## The request
Go through the listing and set it down exactly, leaving out its pictures.

☆ ☆ ☆ ☆ ☆ ☆ ☆

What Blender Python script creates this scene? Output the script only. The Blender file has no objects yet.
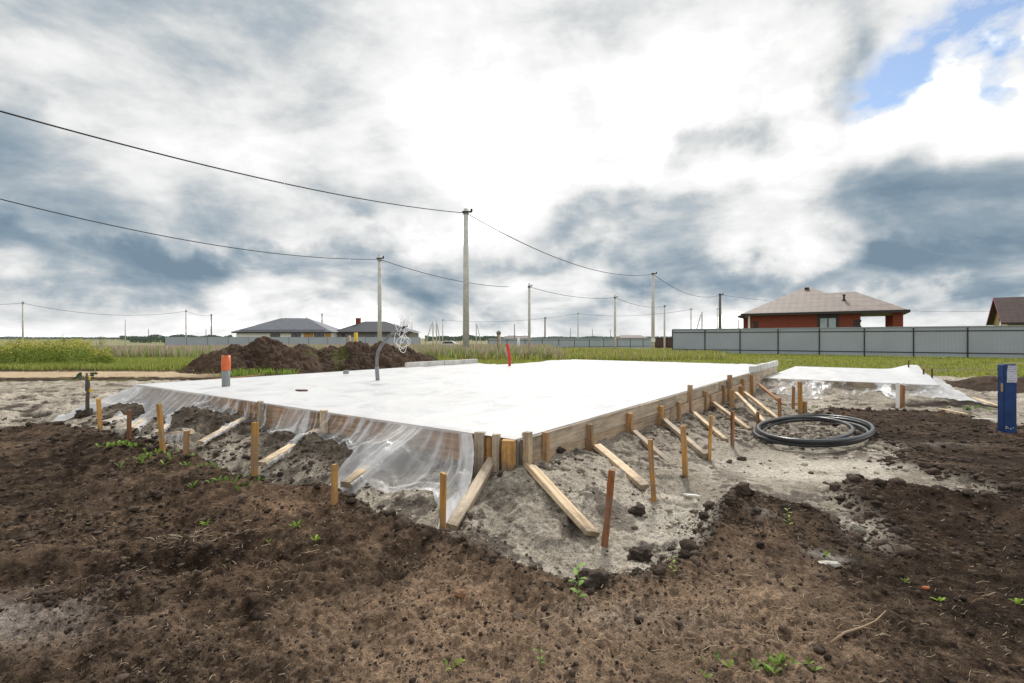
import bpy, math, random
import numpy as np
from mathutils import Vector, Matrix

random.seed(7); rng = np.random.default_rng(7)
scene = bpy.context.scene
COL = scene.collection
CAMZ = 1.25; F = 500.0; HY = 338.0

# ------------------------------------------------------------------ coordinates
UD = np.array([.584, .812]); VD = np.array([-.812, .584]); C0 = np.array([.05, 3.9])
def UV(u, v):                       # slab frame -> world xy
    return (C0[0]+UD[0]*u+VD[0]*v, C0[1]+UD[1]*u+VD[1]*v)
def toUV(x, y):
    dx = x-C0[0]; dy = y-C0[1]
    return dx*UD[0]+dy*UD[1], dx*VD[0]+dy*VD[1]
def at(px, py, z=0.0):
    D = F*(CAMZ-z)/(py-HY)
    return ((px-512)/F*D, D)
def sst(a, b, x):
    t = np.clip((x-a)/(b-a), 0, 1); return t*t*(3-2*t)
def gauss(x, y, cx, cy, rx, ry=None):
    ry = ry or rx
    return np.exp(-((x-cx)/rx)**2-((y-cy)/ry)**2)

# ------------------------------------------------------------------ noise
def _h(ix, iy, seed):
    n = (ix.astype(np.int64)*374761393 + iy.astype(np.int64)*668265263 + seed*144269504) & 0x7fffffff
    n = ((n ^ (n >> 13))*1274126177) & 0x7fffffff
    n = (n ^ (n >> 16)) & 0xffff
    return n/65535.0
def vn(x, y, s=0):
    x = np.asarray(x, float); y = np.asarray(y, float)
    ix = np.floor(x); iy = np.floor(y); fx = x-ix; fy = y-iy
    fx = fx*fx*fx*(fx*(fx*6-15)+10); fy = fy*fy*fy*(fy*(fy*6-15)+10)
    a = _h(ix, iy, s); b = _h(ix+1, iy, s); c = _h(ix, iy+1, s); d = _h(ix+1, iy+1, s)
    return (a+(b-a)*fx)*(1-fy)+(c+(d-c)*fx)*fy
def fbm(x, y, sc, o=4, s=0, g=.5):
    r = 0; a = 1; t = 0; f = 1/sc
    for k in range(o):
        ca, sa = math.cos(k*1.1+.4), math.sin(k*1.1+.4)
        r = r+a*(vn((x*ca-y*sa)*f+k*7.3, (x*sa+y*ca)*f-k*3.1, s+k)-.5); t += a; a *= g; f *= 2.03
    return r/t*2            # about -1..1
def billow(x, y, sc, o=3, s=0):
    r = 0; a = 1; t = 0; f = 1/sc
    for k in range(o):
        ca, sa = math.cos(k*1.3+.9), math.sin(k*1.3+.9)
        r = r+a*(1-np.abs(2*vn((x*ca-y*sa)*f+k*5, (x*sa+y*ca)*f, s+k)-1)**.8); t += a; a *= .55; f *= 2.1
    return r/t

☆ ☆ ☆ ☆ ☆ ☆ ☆

## Finished exercise
What Blender Python script creates this scene? Output the script only. The Blender file has no objects yet.
import bpy, math, random
import numpy as np
from mathutils import Vector, Matrix

random.seed(7); rng = np.random.default_rng(7)
scene = bpy.context.scene
COL = scene.collection
CAMZ = 1.25; F = 500.0; HY = 338.0

# ------------------------------------------------------------------ coordinates
UD = np.array([.584, .812]); VD = np.array([-.812, .584]); C0 = np.array([.05, 3.9])
def UV(u, v):                       # slab frame -> world xy
    return (C0[0]+UD[0]*u+VD[0]*v, C0[1]+UD[1]*u+VD[1]*v)
def toUV(x, y):
    dx = x-C0[0]; dy = y-C0[1]
    return dx*UD[0]+dy*UD[1], dx*VD[0]+dy*VD[1]
def at(px, py, z=0.0):
    D = F*(CAMZ-z)/(py-HY)
    return ((px-512)/F*D, D)
def sst(a, b, x):
    t = np.clip((x-a)/(b-a), 0, 1); return t*t*(3-2*t)
def gauss(x, y, cx, cy, rx, ry=None):
    ry = ry or rx
    return np.exp(-((x-cx)/rx)**2-((y-cy)/ry)**2)

# ------------------------------------------------------------------ noise
def _h(ix, iy, seed):
    n = (ix.astype(np.int64)*374761393 + iy.astype(np.int64)*668265263 + seed*144269504) & 0x7fffffff
    n = ((n ^ (n >> 13))*1274126177) & 0x7fffffff
    n = (n ^ (n >> 16)) & 0xffff
    return n/65535.0
def vn(x, y, s=0):
    x = np.asarray(x, float); y = np.asarray(y, float)
    ix = np.floor(x); iy = np.floor(y); fx = x-ix; fy = y-iy
    fx = fx*fx*fx*(fx*(fx*6-15)+10); fy = fy*fy*fy*(fy*(fy*6-15)+10)
    a = _h(ix, iy, s); b = _h(ix+1, iy, s); c = _h(ix, iy+1, s); d = _h(ix+1, iy+1, s)
    return (a+(b-a)*fx)*(1-fy)+(c+(d-c)*fx)*fy
def fbm(x, y, sc, o=4, s=0, g=.5):
    r = 0; a = 1; t = 0; f = 1/sc
    for k in range(o):
        ca, sa = math.cos(k*1.1+.4), math.sin(k*1.1+.4)
        r = r+a*(vn((x*ca-y*sa)*f+k*7.3, (x*sa+y*ca)*f-k*3.1, s+k)-.5); t += a; a *= g; f *= 2.03
    return r/t*2            # about -1..1
def billow(x, y, sc, o=3, s=0):
    r = 0; a = 1; t = 0; f = 1/sc
    for k in range(o):
        ca, sa = math.cos(k*1.3+.9), math.sin(k*1.3+.9)
        r = r+a*(1-np.abs(2*vn((x*ca-y*sa)*f+k*5, (x*sa+y*ca)*f, s+k)-1)**.8); t += a; a *= .55; f *= 2.1
    return r/t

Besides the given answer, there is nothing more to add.